Task to complete ::
Repeat each line word for word.

Provided data ::

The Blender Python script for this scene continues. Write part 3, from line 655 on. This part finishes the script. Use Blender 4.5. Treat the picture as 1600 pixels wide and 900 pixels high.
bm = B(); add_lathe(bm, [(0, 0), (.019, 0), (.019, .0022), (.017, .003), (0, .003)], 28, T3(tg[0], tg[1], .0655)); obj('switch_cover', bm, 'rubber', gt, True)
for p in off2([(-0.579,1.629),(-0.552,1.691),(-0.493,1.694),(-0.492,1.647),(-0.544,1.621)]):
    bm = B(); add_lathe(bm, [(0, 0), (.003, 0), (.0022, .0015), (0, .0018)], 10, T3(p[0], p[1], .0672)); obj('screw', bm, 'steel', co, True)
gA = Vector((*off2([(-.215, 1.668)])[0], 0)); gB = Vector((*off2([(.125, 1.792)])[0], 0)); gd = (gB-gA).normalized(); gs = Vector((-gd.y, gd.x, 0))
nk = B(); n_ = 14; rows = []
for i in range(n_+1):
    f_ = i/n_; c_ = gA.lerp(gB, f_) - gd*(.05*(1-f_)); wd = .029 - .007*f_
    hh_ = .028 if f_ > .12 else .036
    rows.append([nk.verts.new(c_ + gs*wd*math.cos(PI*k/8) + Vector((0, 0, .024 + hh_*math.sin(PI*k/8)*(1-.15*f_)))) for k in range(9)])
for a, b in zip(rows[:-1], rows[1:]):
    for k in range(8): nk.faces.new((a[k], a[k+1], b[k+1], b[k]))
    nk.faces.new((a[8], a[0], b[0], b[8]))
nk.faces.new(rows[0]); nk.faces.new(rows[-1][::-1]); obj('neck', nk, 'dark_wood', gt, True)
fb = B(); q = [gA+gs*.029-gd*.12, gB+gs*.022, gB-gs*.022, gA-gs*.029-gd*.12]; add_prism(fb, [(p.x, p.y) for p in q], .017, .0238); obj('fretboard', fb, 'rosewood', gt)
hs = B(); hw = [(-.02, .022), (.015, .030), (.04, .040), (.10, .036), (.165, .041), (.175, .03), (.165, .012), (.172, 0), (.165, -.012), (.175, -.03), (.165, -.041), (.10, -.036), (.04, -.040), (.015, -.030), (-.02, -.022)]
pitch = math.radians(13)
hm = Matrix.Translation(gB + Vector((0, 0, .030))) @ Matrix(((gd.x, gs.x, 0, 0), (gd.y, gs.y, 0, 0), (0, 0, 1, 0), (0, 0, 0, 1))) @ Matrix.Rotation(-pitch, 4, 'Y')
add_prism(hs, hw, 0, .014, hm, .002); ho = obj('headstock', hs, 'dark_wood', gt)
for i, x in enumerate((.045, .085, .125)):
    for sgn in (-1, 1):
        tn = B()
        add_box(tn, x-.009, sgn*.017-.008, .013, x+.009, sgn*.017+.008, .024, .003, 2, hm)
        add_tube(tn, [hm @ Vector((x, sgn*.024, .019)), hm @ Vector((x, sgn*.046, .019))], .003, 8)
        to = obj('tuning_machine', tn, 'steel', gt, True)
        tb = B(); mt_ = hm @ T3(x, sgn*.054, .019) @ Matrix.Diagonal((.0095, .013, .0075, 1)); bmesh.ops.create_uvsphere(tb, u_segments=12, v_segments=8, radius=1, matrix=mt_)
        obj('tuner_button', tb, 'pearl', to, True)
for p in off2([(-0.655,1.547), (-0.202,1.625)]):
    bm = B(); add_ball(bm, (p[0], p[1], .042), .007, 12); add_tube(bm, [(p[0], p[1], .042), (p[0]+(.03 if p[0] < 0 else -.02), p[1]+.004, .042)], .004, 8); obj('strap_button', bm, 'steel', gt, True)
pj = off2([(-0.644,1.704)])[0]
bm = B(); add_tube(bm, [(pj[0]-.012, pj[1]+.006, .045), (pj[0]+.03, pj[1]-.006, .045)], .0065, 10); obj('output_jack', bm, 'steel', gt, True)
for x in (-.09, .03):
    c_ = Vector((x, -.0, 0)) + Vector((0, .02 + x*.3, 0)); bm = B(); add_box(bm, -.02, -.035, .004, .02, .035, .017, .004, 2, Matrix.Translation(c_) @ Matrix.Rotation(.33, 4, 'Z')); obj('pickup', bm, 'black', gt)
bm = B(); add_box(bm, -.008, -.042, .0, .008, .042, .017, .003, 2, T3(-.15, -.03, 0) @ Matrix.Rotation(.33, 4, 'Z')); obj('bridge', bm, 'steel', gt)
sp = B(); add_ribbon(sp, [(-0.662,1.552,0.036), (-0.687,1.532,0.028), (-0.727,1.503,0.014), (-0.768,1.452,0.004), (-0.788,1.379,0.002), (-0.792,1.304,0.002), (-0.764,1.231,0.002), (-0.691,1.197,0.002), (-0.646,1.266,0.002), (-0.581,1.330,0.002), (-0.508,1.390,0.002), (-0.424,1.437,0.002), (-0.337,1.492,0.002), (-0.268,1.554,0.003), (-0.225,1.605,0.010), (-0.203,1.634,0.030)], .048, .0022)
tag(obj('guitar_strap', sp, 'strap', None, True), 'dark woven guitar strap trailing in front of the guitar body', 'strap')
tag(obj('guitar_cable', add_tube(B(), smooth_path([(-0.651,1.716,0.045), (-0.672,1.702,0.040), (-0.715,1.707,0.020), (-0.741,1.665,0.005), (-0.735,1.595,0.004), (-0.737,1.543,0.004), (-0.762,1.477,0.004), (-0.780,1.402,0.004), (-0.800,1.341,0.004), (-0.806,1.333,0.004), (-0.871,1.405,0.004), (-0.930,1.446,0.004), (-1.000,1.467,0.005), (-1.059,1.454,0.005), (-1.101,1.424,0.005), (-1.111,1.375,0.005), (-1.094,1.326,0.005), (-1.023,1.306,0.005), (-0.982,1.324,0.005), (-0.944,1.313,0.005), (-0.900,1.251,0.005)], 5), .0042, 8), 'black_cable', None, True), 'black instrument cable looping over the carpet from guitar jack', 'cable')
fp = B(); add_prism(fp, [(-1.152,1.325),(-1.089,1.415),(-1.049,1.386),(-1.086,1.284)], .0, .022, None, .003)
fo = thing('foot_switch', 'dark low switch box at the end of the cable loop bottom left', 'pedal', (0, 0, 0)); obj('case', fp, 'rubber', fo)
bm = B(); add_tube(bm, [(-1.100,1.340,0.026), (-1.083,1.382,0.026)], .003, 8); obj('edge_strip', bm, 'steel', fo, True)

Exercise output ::
The Blender Python script for this scene continues. Write part 3, from line 655 on. This part finishes the script. Use Blender 4.5. Treat the picture as 1600 pixels wide and 900 pixels high.
bm = B(); add_lathe(bm, [(0, 0), (.019, 0), (.019, .0022), (.017, .003), (0, .003)], 28, T3(tg[0], tg[1], .0655)); obj('switch_cover', bm, 'rubber', gt, True)
for p in off2([(-0.579,1.629),(-0.552,1.691),(-0.493,1.694),(-0.492,1.647),(-0.544,1.621)]):
    bm = B(); add_lathe(bm, [(0, 0), (.003, 0), (.0022, .0015), (0, .0018)], 10, T3(p[0], p[1], .0672)); obj('screw', bm, 'steel', co, True)
gA = Vector((*off2([(-.215, 1.668)])[0], 0)); gB = Vector((*off2([(.125, 1.792)])[0], 0)); gd = (gB-gA).normalized(); gs = Vector((-gd.y, gd.x, 0))
nk = B(); n_ = 14; rows = []
for i in range(n_+1):
    f_ = i/n_; c_ = gA.lerp(gB, f_) - gd*(.05*(1-f_)); wd = .029 - .007*f_
    hh_ = .028 if f_ > .12 else .036
    rows.append([nk.verts.new(c_ + gs*wd*math.cos(PI*k/8) + Vector((0, 0, .024 + hh_*math.sin(PI*k/8)*(1-.15*f_)))) for k in range(9)])
for a, b in zip(rows[:-1], rows[1:]):
    for k in range(8): nk.faces.new((a[k], a[k+1], b[k+1], b[k]))
    nk.faces.new((a[8], a[0], b[0], b[8]))
nk.faces.new(rows[0]); nk.faces.new(rows[-1][::-1]); obj('neck', nk, 'dark_wood', gt, True)
fb = B(); q = [gA+gs*.029-gd*.12, gB+gs*.022, gB-gs*.022, gA-gs*.029-gd*.12]; add_prism(fb, [(p.x, p.y) for p in q], .017, .0238); obj('fretboard', fb, 'rosewood', gt)
hs = B(); hw = [(-.02, .022), (.015, .030), (.04, .040), (.10, .036), (.165, .041), (.175, .03), (.165, .012), (.172, 0), (.165, -.012), (.175, -.03), (.165, -.041), (.10, -.036), (.04, -.040), (.015, -.030), (-.02, -.022)]
pitch = math.radians(13)
hm = Matrix.Translation(gB + Vector((0, 0, .030))) @ Matrix(((gd.x, gs.x, 0, 0), (gd.y, gs.y, 0, 0), (0, 0, 1, 0), (0, 0, 0, 1))) @ Matrix.Rotation(-pitch, 4, 'Y')
add_prism(hs, hw, 0, .014, hm, .002); ho = obj('headstock', hs, 'dark_wood', gt)
for i, x in enumerate((.045, .085, .125)):
    for sgn in (-1, 1):
        tn = B()
        add_box(tn, x-.009, sgn*.017-.008, .013, x+.009, sgn*.017+.008, .024, .003, 2, hm)
        add_tube(tn, [hm @ Vector((x, sgn*.024, .019)), hm @ Vector((x, sgn*.046, .019))], .003, 8)
        to = obj('tuning_machine', tn, 'steel', gt, True)
        tb = B(); mt_ = hm @ T3(x, sgn*.054, .019) @ Matrix.Diagonal((.0095, .013, .0075, 1)); bmesh.ops.create_uvsphere(tb, u_segments=12, v_segments=8, radius=1, matrix=mt_)
        obj('tuner_button', tb, 'pearl', to, True)
for p in off2([(-0.655,1.547), (-0.202,1.625)]):
    bm = B(); add_ball(bm, (p[0], p[1], .042), .007, 12); add_tube(bm, [(p[0], p[1], .042), (p[0]+(.03 if p[0] < 0 else -.02), p[1]+.004, .042)], .004, 8); obj('strap_button', bm, 'steel', gt, True)
pj = off2([(-0.644,1.704)])[0]
bm = B(); add_tube(bm, [(pj[0]-.012, pj[1]+.006, .045), (pj[0]+.03, pj[1]-.006, .045)], .0065, 10); obj('output_jack', bm, 'steel', gt, True)
for x in (-.09, .03):
    c_ = Vector((x, -.0, 0)) + Vector((0, .02 + x*.3, 0)); bm = B(); add_box(bm, -.02, -.035, .004, .02, .035, .017, .004, 2, Matrix.Translation(c_) @ Matrix.Rotation(.33, 4, 'Z')); obj('pickup', bm, 'black', gt)
bm = B(); add_box(bm, -.008, -.042, .0, .008, .042, .017, .003, 2, T3(-.15, -.03, 0) @ Matrix.Rotation(.33, 4, 'Z')); obj('bridge', bm, 'steel', gt)
sp = B(); add_ribbon(sp, [(-0.662,1.552,0.036), (-0.687,1.532,0.028), (-0.727,1.503,0.014), (-0.768,1.452,0.004), (-0.788,1.379,0.002), (-0.792,1.304,0.002), (-0.764,1.231,0.002), (-0.691,1.197,0.002), (-0.646,1.266,0.002), (-0.581,1.330,0.002), (-0.508,1.390,0.002), (-0.424,1.437,0.002), (-0.337,1.492,0.002), (-0.268,1.554,0.003), (-0.225,1.605,0.010), (-0.203,1.634,0.030)], .048, .0022)
tag(obj('guitar_strap', sp, 'strap', None, True), 'dark woven guitar strap trailing in front of the guitar body', 'strap')
tag(obj('guitar_cable', add_tube(B(), smooth_path([(-0.651,1.716,0.045), (-0.672,1.702,0.040), (-0.715,1.707,0.020), (-0.741,1.665,0.005), (-0.735,1.595,0.004), (-0.737,1.543,0.004), (-0.762,1.477,0.004), (-0.780,1.402,0.004), (-0.800,1.341,0.004), (-0.806,1.333,0.004), (-0.871,1.405,0.004), (-0.930,1.446,0.004), (-1.000,1.467,0.005), (-1.059,1.454,0.005), (-1.101,1.424,0.005), (-1.111,1.375,0.005), (-1.094,1.326,0.005), (-1.023,1.306,0.005), (-0.982,1.324,0.005), (-0.944,1.313,0.005), (-0.900,1.251,0.005)], 5), .0042, 8), 'black_cable', None, True), 'black instrument cable looping over the carpet from guitar jack', 'cable')
fp = B(); add_prism(fp, [(-1.152,1.325),(-1.089,1.415),(-1.049,1.386),(-1.086,1.284)], .0, .022, None, .003)
fo = thing('foot_switch', 'dark low switch box at the end of the cable loop bottom left', 'pedal', (0, 0, 0)); obj('case', fp, 'rubber', fo)
bm = B(); add_tube(bm, [(-1.100,1.340,0.026), (-1.083,1.382,0.026)], .003, 8); obj('edge_strip', bm, 'steel', fo, True)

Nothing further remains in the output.